Op aansporing van de Nationale Raad voor de Steenkoolmijnen werd na lange onderhandeling uiteindelijk in 1957 een pachtovereenkomst gesloten tussen de K.V.B.M. en de mijn van Beringen voor een gebied van 705 ha. Tot in de jaren tachtig werd een deel van 'Oostham-Quadmechelen' door Beringen uitgebaat, waarbij de K.V.B.M. in die tijd - door de pachtvergoeding van 1.50% op de nettowaarde van de produktie - de enige privé-firma was die nog winst maakte in de mijnbouwsector... zonder ooit zelf schachtafdiepingswerken te hebben ondernomen !

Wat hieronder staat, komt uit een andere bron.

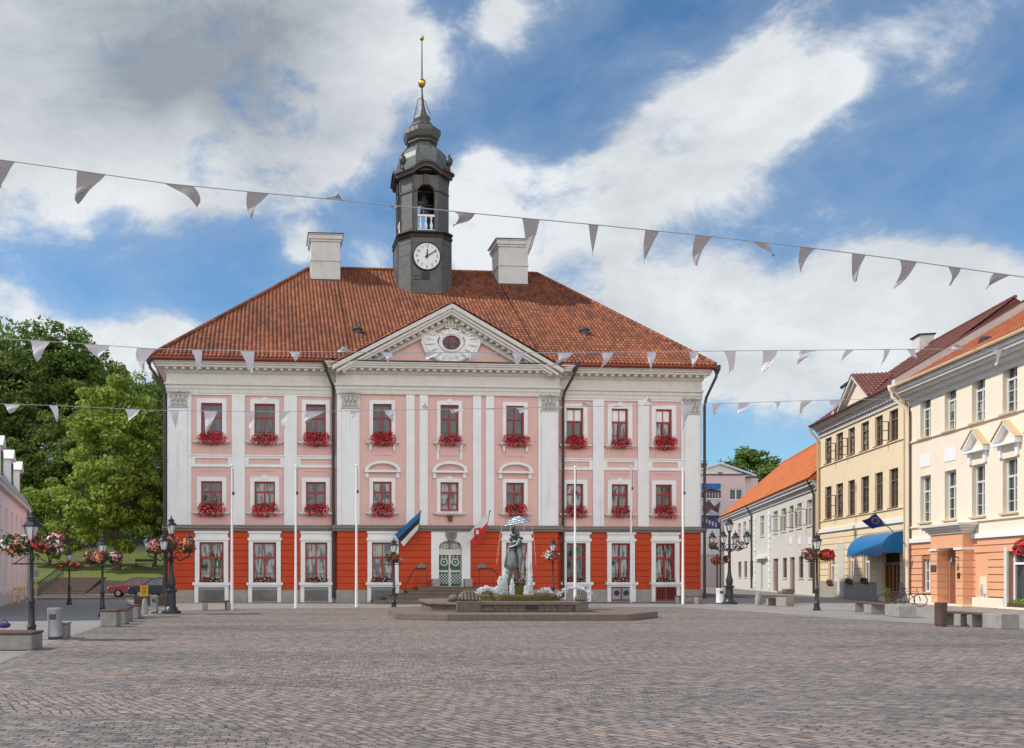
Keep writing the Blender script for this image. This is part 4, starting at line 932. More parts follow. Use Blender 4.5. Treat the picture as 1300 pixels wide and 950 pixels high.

De concessie Neeroeteren-Rotem

De pas in 1947 toegekend concessie kende een lange voorgeschiedenis die reeds aanving met de boringen 98, 99 en 100 van de firma Solvay, die in de jaren 1904-1909 in de noordoosthoek van Limburg op zoek ging naar steenzoutzettingen, gesterkt door gelijkaardige vondsten in het Permo-Trais van het noordelijk Ruhrbekken. Deze economisch totaal mislukte boringen deden de (hardnekkige) theorie (X. Stanier, 1911) ontstaan dat met oostwestrichting (van Rotem tot Helchteren B.60) de noordgrens van het Kempens bekken zou vormen. Pas in de jaren dertig werd deze theorie door André Grosjean (later directeur van de Belgische Geologische Dienst) in vraag gesteld.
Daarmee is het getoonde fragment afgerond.